Exercise goal:
Copy, character for character, the lines running from the one with "M_['leaf_y'], t, BS)" to the one with "V, F_, t = leaves([(x, y, z, a*.9, b*.9, c*.9, w)", ends included. Leave out every other line.

──────────────────────────────

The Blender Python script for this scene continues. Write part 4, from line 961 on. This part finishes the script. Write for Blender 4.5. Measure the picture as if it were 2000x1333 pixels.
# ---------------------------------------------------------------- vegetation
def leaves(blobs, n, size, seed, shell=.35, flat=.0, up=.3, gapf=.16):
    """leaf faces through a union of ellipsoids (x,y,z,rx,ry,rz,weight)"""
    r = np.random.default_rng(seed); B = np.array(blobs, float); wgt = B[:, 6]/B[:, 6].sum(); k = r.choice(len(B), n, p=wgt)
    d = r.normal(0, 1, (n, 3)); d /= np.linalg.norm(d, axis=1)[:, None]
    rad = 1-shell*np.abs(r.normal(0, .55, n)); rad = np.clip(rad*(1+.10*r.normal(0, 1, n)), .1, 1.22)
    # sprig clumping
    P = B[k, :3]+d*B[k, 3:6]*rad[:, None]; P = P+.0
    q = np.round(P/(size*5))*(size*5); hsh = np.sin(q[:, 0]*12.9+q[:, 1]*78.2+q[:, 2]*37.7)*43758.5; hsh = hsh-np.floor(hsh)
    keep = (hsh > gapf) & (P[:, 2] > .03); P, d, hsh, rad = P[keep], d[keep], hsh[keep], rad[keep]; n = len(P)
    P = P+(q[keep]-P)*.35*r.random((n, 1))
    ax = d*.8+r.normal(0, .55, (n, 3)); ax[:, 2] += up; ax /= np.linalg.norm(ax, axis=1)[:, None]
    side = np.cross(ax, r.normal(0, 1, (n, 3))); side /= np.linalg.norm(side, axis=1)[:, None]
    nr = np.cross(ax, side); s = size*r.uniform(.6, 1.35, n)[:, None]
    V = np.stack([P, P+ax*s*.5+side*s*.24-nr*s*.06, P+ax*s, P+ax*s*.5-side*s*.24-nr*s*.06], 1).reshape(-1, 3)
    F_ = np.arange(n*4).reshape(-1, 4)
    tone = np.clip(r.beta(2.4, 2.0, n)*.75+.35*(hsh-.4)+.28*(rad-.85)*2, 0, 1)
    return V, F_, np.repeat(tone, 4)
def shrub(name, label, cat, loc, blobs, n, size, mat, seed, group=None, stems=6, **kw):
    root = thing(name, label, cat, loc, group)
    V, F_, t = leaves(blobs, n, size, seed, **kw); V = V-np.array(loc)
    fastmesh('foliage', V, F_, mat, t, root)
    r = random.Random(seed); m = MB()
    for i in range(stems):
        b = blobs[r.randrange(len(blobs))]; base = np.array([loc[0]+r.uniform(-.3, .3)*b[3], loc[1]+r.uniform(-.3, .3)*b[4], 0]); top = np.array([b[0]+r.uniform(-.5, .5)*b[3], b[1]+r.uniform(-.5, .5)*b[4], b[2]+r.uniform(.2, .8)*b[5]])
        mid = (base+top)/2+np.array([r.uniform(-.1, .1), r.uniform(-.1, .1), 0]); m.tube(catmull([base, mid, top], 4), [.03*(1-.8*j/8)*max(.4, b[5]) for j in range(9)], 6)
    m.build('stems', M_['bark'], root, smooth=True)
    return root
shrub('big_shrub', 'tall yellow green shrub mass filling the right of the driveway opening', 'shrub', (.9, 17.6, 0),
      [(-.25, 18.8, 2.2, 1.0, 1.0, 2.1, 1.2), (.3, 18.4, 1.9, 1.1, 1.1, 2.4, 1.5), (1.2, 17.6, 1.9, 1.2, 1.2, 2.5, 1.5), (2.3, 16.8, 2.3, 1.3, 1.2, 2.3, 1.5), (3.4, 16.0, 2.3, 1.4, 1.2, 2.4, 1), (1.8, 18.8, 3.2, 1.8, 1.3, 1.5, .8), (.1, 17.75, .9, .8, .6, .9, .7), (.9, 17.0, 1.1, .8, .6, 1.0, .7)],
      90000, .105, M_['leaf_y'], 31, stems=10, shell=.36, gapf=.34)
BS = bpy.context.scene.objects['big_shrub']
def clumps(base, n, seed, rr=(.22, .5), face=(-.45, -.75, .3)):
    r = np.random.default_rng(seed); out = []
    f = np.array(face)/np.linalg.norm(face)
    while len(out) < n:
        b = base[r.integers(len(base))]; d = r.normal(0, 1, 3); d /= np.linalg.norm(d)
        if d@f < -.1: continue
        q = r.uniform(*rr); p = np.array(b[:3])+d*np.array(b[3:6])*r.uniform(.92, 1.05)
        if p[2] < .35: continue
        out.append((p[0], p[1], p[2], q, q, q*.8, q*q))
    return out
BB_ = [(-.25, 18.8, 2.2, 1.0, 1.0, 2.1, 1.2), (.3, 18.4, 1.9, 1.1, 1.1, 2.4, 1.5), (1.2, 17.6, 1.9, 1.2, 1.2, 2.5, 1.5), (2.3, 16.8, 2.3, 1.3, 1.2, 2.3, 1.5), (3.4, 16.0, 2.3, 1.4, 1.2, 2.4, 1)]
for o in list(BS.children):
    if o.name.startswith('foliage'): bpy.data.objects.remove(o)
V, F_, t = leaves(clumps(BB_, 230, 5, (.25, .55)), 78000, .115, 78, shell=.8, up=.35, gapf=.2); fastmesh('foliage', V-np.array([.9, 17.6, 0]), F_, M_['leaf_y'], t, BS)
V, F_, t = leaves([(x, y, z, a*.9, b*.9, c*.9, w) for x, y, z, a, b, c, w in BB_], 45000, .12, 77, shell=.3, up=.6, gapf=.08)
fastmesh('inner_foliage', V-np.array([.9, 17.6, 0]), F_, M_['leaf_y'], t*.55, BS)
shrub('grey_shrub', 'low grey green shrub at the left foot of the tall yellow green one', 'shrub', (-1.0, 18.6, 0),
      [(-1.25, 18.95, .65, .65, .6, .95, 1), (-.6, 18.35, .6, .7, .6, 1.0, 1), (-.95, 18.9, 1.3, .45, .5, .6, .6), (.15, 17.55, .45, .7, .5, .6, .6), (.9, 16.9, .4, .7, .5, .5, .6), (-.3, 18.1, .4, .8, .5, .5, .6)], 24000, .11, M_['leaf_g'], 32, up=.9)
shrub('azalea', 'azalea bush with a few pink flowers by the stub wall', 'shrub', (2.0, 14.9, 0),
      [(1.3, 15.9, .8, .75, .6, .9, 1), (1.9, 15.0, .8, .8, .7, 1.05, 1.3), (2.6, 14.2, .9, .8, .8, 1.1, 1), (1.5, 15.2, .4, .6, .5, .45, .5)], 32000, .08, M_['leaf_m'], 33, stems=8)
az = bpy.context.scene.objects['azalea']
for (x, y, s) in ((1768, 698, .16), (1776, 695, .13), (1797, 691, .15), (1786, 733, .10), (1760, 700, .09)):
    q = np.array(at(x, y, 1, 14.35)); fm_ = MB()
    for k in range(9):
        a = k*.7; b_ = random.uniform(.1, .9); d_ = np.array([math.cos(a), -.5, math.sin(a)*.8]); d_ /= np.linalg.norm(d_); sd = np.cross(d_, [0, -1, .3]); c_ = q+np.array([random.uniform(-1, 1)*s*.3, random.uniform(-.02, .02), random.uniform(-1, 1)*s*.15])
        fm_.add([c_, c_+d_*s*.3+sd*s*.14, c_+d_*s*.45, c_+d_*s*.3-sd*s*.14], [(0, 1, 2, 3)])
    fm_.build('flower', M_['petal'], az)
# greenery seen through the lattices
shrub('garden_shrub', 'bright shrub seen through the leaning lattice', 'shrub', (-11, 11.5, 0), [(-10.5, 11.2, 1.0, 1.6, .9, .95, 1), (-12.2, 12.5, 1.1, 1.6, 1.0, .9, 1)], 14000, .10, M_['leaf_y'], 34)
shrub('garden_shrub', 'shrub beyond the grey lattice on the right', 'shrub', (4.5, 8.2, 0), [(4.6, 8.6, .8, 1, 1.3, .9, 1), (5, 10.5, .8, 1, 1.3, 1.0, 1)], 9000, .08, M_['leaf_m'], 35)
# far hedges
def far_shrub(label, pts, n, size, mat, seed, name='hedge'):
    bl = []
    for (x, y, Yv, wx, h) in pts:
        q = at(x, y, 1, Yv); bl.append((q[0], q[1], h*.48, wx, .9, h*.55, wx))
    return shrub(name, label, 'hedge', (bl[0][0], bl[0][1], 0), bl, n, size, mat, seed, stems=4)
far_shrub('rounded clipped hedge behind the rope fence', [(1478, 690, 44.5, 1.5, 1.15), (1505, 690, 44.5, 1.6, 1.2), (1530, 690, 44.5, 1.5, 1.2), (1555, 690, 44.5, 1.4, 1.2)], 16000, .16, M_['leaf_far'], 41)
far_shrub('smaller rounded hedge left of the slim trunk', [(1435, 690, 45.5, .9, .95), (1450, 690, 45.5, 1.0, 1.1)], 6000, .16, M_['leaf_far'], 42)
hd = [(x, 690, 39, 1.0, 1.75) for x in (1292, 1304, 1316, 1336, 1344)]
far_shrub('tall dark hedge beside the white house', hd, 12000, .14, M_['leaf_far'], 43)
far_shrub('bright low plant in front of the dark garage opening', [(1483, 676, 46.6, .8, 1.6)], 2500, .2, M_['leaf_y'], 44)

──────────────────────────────

Problem solution:
V, F_, t = leaves(clumps(BB_, 230, 5, (.25, .55)), 78000, .115, 78, shell=.8, up=.35, gapf=.2); fastmesh('foliage', V-np.array([.9, 17.6, 0]), F_, M_['leaf_y'], t, BS)
V, F_, t = leaves([(x, y, z, a*.9, b*.9, c*.9, w) for x, y, z, a, b, c, w in BB_], 45000, .12, 77, shell=.3, up=.6, gapf=.08)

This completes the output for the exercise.